Вчера мне с приездом Муси значительно полегчало, я теперь примусь за нее, может быть, кое-что допишу, потом начну ходить по редакциям и т. д. Еще нигде не была, никуда ничего не отдавала, несмотря на ряд предложений, — знаешь, реакция чисто физическая даже тянулась всю неделю и была очень тяжелой, — я еле волочила ноги, даже в начале февраля мне не было так худо. Теперь ничего, не бойся…
Но самое удивительное — внешне, понимаешь ли, цвету. Лицо огрубело до того, что округлилось (отеки!), но румяное, тело стало просто могучим, — в общем, по отзыву Муськи, похожа я теперь на кустодиевскую молодуху, и кожа не только вернулась — просто небывалой стала по цветам и качеству, особенно как отмыла ее. В номере у меня тепло, я одела свою голубую кофточку с пышными рукавами, ту, в которой была на пятидесятой «Радиохронике», и знаешь, так она на мне сидит здорово, и ничто осанку не портит, хотя уж кое-что заметно, — но как-то находится в ансамбле с плечами, с грудью, с круглым лицом…
И знаешь, что сегодня Шолохова больше всего тронуло, насколько я заметила: не стихи, хотя он сразу же запомнил строфу из «Разговора с соседкой» и несколько раз ее повторил, и сказал об этих стихах и о поэмке — «Стихи!» — с очень дорогой интонацией восхищения, — а то, что я беременна. Он налил всем по большой рюмке чудесного, румяного вина и сказал: «Ну, давайте пить за нового ленинградца»; налил по второй и сказал: «И за женщину, которая будет рожать во время этой войны». Он удивительный — невысокий такой казачок, темно-русый, почти рыжий, с усами, очень простоватый с виду, застенчивый, мешковатый человек. Мне жаль, что я не смогла посидеть у него подольше — надо было идти на радио. О Ленинграде он говорил с настоящей скорбью и гордостью, обещал для нас написать кое-что, записаться ему не удастся — он очень охрип, простудился. Еще я организую запись Ставского, Маршака, Светлова, если до отъезда Ходоренко поправится Фадеев — то и его. Думаю, что все они скажут для ленинградцев что- нибудь сердечное и нужное.

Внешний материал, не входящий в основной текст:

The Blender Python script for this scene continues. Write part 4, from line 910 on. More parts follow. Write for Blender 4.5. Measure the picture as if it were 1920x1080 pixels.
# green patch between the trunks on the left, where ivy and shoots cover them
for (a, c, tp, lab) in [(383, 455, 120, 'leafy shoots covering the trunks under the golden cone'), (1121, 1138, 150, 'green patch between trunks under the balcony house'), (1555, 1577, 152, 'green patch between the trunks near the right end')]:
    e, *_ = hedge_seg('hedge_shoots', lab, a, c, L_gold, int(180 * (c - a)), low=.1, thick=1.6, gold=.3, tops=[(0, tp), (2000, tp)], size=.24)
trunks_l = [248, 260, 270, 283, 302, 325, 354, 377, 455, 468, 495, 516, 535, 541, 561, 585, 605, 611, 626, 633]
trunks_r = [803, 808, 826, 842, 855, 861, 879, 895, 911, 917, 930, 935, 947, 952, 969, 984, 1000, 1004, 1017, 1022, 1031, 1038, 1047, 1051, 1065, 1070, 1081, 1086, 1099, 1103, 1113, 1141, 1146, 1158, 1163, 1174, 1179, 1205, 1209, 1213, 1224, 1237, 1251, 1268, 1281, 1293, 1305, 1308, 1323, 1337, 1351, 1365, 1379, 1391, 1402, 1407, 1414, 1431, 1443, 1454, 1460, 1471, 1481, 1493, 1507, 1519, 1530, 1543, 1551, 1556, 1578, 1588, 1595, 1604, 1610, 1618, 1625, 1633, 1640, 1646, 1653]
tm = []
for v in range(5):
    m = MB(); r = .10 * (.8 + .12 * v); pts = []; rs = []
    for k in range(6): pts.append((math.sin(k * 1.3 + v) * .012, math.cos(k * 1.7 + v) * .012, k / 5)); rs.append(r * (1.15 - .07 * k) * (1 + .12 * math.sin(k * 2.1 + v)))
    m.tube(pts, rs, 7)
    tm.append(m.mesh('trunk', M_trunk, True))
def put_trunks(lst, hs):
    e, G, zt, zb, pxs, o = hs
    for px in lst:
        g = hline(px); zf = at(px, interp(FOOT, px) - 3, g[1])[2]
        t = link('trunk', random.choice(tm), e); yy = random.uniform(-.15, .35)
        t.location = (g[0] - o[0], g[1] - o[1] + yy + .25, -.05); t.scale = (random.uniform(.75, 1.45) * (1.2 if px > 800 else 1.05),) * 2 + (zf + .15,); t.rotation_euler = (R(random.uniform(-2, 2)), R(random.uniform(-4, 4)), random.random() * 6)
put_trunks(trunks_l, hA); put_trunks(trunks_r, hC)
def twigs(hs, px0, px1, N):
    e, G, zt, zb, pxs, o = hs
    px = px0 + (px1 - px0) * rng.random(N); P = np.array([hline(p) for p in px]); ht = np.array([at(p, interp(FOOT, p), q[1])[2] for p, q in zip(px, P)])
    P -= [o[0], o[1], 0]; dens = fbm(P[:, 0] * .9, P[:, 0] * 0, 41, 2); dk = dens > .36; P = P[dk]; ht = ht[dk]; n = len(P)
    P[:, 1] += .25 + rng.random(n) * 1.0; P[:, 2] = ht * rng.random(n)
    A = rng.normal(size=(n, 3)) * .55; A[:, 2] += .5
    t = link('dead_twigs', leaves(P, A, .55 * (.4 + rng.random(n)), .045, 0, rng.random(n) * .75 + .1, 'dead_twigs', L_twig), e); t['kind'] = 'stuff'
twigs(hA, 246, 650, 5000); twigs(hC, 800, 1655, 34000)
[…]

…А за нас не бойся. Только бы тоска не загрызла, а в остальном все образуется. Обещаю тебе даже лазать во время бомбежек в подвал «Москвы». Третьего дня тут было удовольствие — и в тонну весом, и мина — с воздуха, не очень далеко, но не в нас, как видишь. Маленький вел себя бесстрашно. Чувствую, что многого — о делах — тебе не написала, но это уже завтра, — совсем хочу спать…

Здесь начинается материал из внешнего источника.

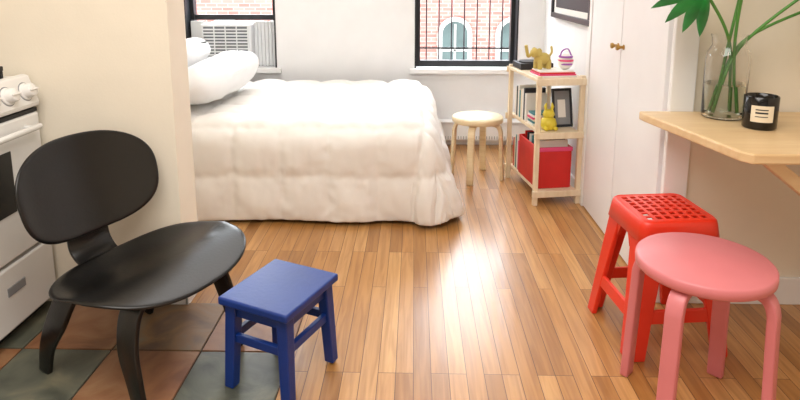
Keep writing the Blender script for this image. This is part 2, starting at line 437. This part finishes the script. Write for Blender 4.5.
# ------------------------------------------------------------------ blue stool
b=root('blue_wooden_stool',(-.455,1.885,.008),math.radians(-24))
Hs=.33
box('seat',-.138,.138,-.155,.155,Hs-.028,Hs,M_blue,b,bevel=.007,bseg=3)
for i,(sx,sy) in enumerate([(-1,-1),(1,-1),(1,1),(-1,1)]):
    V=[]
    for z,px,py,h2 in ((0,.116,.130,.018),(Hs-.027,.102,.116,.021)):
        for ax,ay in ((-1,-1),(1,-1),(1,1),(-1,1)): V.append((sx*px+ax*h2,sy*py+ay*h2,z))
    mk('leg_%d'%(i+1),V,[(0,1,2,3),(4,5,6,7),(0,1,5,4),(1,2,6,5),(2,3,7,6),(3,0,4,7)],M_blue,b,bevel=.004)
for sx in (-1,1):
    box('apron_side_%d'%sx,sx*.102-.009,sx*.102+.009,-.1,.1,Hs-.075,Hs-.027,M_blue,b)
    box('stretcher_side_%d'%sx,sx*.108-.009,sx*.108+.009,-.11,.11,.165,.195,M_blue,b)
for sy in (-1,1):
    box('apron_end_%d'%sy,-.09,.09,sy*.116-.009,sy*.116+.009,Hs-.075,Hs-.027,M_blue,b)
    box('stretcher_end_%d'%sy,-.1,.1,sy*.122-.009,sy*.122+.009,.165,.195,M_blue,b)

# ------------------------------------------------------------------ red plastic stool
r=root('red_plastic_stool',(.945,2.19,0),math.radians(6))
HT=.51; ht=.138; hb=.195
def half(z): return hb+(ht-hb)*z/HT
x=-ht+.022
hole=.0215;strip=.0125
xs=[-ht+.0,x]
while x+hole+strip<ht-.012: xs+= [x+hole,x+hole+strip]; x+=hole+strip
off=(ht-xs[-2]-( xs[1]+ht))/2
xs=[xs[0]]+[v+off for v in xs[1:-1]]+[ht]
n=len(xs);V=[];F=[]
for i,xx in enumerate(xs):
    for j,yy in enumerate(xs):
        ax,ay=xx,yy
        if i in (0,n-1) and j in (0,n-1): ax*=.93;ay*=.93
        V.append((ax,ay,HT+.006*(1-(xx/ht)**2)*(1-(yy/ht)**2)))
for i in range(n-1):
    for j in range(n-1):
        if 0<i<n-2 and 0<j<n-2 and i%2==1 and j%2==1: continue
        F.append((i*n+j,(i+1)*n+j,(i+1)*n+j+1,i*n+j+1))
mk('perforated_seat',V,F,M_red,r,solid=.006,off=-1,bevel=.0015)
def rring(hw,cr,z):
    out=[]
    for cx_,cy_,a0 in ((1,1,0),(-1,1,90),(-1,-1,180),(1,-1,270)):
        for k in range(5):
            a=math.radians(a0+k*22.5); out.append((cx_*(hw-cr)+cr*math.cos(a),cy_*(hw-cr)+cr*math.sin(a),z))
    return out
rings=[(ht-.004,.03,HT+.0005),(ht+.003,.032,HT-.006),(ht+.006,.032,HT-.02),(half(HT-.07)+.006,.032,HT-.075),(half(HT-.07)+.001,.032,HT-.078)]
V=[];F=[];m_=20
for q_ in rings: V+=rring(*q_)
for i in range(len(rings)-1):
    for j in range(m_): k=(j+1)%m_; F.append((i*m_+j,i*m_+k,(i+1)*m_+k,(i+1)*m_+j))
mk('apron',V,F,M_red,r,smooth=True,solid=.005,off=0)
for i in range(4):
    a=math.radians(90*i); rot=Matrix.Rotation(a,3,'Z')
    V=[]
    for z,w in ((0,.066),(.16,.074),(HT-.07,.095)):
        h2=half(z)
        for (px,py) in ((h2-w,h2),(h2-.014,h2),(h2,h2-.014),(h2,h2-w),(h2-.02,h2-w),(h2-.022,h2-.022),(h2-w,h2-.02)):
            V.append(rot@Vector((px,py,z)))
    F=[]
    for l in range(2):
        for j in range(7): k=(j+1)%7; F.append((l*7+j,l*7+k,(l+1)*7+k,(l+1)*7+j))
    F+=[tuple(range(7)),tuple(range(14,21))]
    mk('leg_%d'%(i+1),V,F,M_red,r,bevel=.004)
    for z0,z1,nm in ((.135,.185,'rung'),):
        V=[]
        for z in (z0,z1):
            h2=half(z)-.002
            for px,py in ((-h2+.05,h2),(h2-.05,h2),(h2-.05,h2-.014),(-h2+.05,h2-.014)): V.append(rot@Vector((px,py,z)))
        mk('%s_%d'%(nm,i+1),V,[(0,1,2,3),(4,5,6,7),(0,1,5,4),(1,2,6,5),(2,3,7,6),(3,0,4,7)],M_red,r,bevel=.004)
    for sx in (-1,1):
        z1=HT-.07; h2=half(z1)
        tri=[(sx*(h2-.09),z1+.005),(sx*(h2-.125),z1+.005),(sx*(h2-.095),z1-.06)]
        V=[rot@Vector((x_,h2-.001+(.002 if z_<z1 else 0),z_)) for x_,z_ in tri]+[rot@Vector((x_,h2-.012,z_)) for x_,z_ in tri]
        mk('gusset_%d_%d'%(i+1,sx),V,[(0,1,2),(3,4,5),(0,1,4,3),(1,2,5,4),(2,0,3,5)],M_red,r,bevel=0)

# ------------------------------------------------------------------ plywood lounge chair
c=root('plywood_lounge_chair',(-.975,1.955,.008),math.radians(-26))
P,F=superdisc(12,56,2.6)
def seatz(x,y):
    z=.372+.06*x+.45*y*y*(.55 if x<.1 else .35)
    if x>.10: z-=1.1*(x-.10)**2
    if x<-.06: z+=1.1*(x+.06)**2
    z-=.018*math.exp(-((x+.03)/.1)**2)
    return z
V=[]
for u,v in P:
    x=.07+.24*u; y=.03+.335*v*(1-.06*u)
    V.append((x,y,seatz(x,y)))
mk('seat',V,F,M_black,c,smooth=True,solid=.013,sub=1)
V=[]
for u,v in P:
    y=-.01+.275*u*(1+.05*v); z=.630+.175*v-.012*abs(u)**2
    x=-.25+.95*y*y-.26*(z-.638)+.25*(z-.638)**2
    V.append((x,y,z))
mk('backrest',V,F,M_black,c,smooth=True,solid=.013,sub=1)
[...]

…Вот на какой огромной бумажине начинаю я отстукивать тебе еще одно письмо. Дошло ли до тебя первое мое послание от восьмого марта, которое я отправила со второй союзписательской машиной? И второе, которое взял у меня один летчик? Второе было коротенькое, а первое — огромным. Я писала тебе там о
Если ты получил те мои письма, то уже знаешь, какова установка относительно освещения жизни Ленинграда — здесь. Ни слова о голоде, и вообще, как можно бодрее и даже веселее. Мне ведь так и не дали прочитать по радио ни одного из лучших моих ленинградских стихов. Завтра читаю «Машеньку», «Седую мать троих бойцов», «Ленинградские большевики». Даже «Новогодний тост» признан «мрачным», а о стихотворении «Товарищ, нам горькие выпали дни» — сказано, что это «сплошной пессимистический стон», хотя «стихи отличные» и т. д. И если писать книжку («Говорит Ленинград») или даже план ее, конспект, в этом ключе — то нет смысла, а писать ее так, как мы хотим, — это значит в лучшем случае получить санкцию на издание ее после прорыва блокады, а вернее — после войны. Но все-таки, отправив Виктора Ходоренко в Ленинград, я напишу план-конспект, может быть, даже некоторые главки…
Правда, и я, и Виктор — просто томимся здесь, а Тихонов просто плачет — хочет вернуться поскорее в Ленинград, но его задерживает здесь ЦК: он пишет новый государственный гимн, пишет что-то очень важное для заграницы, для «Красной звезды» и т. д. Он чудесный, он умница, он рассказывает так, что можно слушать его до утра. Он внимателен и почти нежен ко мне, — я так рада, что он пока в Москве.